Entries provided:
○ ○ ○ ○

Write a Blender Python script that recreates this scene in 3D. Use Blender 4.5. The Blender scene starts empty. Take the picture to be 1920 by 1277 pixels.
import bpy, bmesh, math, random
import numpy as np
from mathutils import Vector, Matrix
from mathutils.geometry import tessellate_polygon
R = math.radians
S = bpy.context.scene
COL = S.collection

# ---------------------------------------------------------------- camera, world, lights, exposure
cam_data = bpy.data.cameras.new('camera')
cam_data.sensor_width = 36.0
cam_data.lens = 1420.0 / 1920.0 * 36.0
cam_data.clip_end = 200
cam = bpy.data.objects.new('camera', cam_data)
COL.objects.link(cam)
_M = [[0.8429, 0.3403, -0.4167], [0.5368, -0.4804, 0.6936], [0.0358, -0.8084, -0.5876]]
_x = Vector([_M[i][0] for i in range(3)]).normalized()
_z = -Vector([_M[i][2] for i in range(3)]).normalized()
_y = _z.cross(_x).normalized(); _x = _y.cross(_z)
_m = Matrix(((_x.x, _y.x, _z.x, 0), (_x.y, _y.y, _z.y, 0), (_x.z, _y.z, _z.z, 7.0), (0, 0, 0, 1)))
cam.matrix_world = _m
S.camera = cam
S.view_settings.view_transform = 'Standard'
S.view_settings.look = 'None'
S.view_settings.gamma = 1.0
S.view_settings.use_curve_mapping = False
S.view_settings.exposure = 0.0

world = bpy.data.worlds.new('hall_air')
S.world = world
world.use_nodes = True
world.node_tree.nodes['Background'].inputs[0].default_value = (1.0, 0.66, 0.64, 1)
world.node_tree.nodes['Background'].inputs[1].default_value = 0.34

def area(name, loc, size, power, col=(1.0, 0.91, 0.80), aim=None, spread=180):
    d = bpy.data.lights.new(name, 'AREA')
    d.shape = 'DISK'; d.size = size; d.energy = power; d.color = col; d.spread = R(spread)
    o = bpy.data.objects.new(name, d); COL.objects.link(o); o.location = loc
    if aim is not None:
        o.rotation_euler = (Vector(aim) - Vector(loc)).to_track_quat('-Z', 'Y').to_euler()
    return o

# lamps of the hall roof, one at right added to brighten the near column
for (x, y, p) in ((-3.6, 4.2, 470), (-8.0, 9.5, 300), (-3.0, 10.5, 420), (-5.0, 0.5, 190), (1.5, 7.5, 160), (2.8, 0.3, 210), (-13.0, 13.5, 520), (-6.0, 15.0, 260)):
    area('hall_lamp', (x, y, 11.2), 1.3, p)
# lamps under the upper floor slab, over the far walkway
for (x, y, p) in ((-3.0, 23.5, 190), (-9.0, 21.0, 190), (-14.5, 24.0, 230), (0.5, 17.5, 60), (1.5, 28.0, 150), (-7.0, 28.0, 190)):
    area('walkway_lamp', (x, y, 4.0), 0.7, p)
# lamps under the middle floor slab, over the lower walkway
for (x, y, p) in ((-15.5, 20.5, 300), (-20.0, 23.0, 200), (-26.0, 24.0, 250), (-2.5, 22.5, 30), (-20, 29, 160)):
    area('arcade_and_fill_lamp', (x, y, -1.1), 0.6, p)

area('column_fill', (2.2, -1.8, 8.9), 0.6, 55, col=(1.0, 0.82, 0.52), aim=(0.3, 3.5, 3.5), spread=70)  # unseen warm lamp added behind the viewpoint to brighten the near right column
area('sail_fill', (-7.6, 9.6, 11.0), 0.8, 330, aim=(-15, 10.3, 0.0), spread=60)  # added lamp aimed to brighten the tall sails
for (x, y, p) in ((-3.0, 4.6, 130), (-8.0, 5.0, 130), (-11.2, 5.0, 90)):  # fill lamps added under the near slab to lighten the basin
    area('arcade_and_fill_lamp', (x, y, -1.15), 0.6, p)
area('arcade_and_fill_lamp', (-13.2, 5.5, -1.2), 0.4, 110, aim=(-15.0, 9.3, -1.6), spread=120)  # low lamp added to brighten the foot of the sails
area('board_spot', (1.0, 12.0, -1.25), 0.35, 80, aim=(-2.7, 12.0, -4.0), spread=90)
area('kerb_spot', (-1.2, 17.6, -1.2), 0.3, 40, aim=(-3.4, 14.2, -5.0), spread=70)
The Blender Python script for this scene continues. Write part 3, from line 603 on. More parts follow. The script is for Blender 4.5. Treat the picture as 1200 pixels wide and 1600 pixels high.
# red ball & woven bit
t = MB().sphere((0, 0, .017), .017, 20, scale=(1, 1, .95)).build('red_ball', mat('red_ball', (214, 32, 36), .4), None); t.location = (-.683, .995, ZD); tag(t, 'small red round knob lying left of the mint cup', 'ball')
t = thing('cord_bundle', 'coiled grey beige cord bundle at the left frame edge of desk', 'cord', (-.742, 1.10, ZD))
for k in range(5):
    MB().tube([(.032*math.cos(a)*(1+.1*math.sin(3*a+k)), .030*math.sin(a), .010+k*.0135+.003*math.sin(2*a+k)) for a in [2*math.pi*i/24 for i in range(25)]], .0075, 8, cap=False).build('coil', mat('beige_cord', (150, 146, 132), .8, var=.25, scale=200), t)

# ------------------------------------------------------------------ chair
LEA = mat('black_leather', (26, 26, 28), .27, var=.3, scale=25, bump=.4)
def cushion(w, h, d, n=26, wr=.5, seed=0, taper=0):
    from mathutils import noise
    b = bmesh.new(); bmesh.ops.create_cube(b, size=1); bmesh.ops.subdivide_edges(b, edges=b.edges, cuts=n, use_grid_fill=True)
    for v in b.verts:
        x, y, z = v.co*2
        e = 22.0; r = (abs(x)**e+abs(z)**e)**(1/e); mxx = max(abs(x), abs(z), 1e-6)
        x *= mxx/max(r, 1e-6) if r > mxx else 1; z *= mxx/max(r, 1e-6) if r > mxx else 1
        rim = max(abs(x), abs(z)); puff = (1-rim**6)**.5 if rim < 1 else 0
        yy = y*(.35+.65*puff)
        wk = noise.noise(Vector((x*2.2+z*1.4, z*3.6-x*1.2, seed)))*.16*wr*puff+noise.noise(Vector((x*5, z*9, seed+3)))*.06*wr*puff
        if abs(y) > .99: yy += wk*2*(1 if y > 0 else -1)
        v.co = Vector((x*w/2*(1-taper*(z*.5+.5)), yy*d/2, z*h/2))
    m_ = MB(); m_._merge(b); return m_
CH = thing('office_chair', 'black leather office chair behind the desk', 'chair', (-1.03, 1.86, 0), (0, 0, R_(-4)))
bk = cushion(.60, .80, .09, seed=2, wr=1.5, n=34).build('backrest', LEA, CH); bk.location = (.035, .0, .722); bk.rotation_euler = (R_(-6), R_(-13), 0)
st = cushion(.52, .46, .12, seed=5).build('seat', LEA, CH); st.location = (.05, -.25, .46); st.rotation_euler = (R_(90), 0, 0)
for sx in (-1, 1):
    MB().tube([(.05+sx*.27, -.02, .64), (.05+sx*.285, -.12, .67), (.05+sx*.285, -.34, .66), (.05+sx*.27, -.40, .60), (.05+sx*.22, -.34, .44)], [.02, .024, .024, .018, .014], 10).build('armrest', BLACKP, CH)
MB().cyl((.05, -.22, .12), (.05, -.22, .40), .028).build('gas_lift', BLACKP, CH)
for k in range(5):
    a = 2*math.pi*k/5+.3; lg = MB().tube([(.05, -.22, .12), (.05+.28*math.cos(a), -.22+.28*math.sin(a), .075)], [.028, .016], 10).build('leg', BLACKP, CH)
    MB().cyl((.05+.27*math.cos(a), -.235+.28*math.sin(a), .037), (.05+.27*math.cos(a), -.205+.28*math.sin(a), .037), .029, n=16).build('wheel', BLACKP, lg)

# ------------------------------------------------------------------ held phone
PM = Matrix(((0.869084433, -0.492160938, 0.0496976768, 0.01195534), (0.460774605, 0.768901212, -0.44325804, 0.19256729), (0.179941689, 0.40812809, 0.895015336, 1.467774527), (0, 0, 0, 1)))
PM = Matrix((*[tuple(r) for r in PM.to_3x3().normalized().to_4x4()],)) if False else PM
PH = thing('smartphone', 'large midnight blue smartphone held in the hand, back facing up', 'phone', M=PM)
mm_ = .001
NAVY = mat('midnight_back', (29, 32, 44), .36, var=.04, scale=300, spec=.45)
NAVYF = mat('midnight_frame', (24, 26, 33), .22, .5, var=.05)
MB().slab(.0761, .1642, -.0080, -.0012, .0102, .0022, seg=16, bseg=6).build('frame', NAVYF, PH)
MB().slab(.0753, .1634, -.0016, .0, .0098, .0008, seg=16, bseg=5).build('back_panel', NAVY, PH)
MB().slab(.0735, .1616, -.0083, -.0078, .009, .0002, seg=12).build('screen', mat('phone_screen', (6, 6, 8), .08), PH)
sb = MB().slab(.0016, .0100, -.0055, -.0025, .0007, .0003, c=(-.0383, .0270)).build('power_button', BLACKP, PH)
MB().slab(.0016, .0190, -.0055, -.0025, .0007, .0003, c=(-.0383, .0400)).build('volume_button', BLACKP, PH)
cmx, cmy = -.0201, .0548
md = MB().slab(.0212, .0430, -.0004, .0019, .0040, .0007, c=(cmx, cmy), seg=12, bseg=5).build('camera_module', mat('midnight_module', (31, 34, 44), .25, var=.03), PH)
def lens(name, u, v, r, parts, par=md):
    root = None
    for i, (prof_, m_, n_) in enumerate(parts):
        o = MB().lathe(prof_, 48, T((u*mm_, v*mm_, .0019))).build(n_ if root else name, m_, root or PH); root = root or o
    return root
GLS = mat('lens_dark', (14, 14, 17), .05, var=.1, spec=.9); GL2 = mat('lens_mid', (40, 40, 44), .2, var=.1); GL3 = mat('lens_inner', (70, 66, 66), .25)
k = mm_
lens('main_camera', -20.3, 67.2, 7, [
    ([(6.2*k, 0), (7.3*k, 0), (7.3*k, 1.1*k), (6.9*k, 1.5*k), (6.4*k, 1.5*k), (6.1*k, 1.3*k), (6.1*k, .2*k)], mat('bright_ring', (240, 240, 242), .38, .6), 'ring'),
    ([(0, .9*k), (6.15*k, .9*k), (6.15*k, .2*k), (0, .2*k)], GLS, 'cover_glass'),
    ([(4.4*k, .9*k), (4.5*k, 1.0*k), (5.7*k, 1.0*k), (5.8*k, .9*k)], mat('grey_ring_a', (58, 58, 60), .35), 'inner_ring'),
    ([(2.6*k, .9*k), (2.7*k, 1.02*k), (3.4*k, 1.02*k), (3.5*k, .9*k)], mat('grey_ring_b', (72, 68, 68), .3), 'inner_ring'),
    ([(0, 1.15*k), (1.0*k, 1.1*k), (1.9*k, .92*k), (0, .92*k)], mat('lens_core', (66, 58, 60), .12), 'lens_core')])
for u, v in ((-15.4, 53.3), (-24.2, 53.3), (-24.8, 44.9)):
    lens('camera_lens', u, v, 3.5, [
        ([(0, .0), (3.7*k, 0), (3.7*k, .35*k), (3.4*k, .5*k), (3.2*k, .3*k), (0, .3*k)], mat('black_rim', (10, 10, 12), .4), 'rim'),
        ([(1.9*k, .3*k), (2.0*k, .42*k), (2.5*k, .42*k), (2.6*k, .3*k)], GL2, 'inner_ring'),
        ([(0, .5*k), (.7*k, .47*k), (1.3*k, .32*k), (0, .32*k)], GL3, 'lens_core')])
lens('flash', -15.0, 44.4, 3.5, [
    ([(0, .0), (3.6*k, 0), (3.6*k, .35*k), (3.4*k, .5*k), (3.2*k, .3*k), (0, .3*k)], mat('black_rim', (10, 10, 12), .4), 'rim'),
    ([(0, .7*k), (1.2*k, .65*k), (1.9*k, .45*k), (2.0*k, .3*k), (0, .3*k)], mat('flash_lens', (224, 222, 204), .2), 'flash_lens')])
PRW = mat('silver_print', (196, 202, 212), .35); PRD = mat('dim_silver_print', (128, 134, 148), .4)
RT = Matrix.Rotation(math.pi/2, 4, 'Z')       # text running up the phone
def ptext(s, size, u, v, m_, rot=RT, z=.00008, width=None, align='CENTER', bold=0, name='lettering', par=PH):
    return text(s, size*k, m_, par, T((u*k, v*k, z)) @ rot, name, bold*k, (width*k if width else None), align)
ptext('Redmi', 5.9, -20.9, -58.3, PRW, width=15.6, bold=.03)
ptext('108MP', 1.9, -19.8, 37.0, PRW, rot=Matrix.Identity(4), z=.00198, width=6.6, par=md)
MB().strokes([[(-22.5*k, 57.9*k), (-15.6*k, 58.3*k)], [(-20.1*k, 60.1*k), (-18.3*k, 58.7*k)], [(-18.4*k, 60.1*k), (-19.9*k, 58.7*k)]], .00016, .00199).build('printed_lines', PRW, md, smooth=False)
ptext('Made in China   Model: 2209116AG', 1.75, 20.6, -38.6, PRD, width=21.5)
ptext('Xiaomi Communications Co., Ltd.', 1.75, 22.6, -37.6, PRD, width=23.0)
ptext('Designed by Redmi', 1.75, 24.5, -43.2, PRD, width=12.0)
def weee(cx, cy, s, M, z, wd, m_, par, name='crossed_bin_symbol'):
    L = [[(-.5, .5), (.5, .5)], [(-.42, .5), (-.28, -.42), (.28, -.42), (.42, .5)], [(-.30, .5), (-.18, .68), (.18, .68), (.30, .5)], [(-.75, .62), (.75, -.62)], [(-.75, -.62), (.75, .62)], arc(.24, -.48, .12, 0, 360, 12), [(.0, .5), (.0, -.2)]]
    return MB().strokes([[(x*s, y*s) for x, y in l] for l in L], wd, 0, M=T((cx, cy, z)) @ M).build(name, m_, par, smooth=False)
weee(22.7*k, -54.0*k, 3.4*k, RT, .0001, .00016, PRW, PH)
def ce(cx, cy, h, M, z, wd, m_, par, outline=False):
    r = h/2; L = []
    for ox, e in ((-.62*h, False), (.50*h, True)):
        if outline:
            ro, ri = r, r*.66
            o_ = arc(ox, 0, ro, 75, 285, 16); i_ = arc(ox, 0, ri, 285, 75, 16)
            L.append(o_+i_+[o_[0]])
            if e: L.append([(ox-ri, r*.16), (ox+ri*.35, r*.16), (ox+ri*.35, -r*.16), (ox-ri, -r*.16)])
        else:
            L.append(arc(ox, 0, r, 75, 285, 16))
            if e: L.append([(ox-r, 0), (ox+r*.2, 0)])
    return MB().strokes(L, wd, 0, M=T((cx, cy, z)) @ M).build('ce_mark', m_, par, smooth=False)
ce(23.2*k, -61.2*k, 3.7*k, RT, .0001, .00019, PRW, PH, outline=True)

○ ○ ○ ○

Written request: Set down each line of the material verbatim, from the first line through the line that contains "COL = S.collection".

Answer to the exercise:
Write a Blender Python script that recreates this scene in 3D. Use Blender 4.5. The Blender scene starts empty. Take the picture to be 1920 by 1277 pixels.
import bpy, bmesh, math, random
import numpy as np
from mathutils import Vector, Matrix
from mathutils.geometry import tessellate_polygon
R = math.radians
S = bpy.context.scene
COL = S.collection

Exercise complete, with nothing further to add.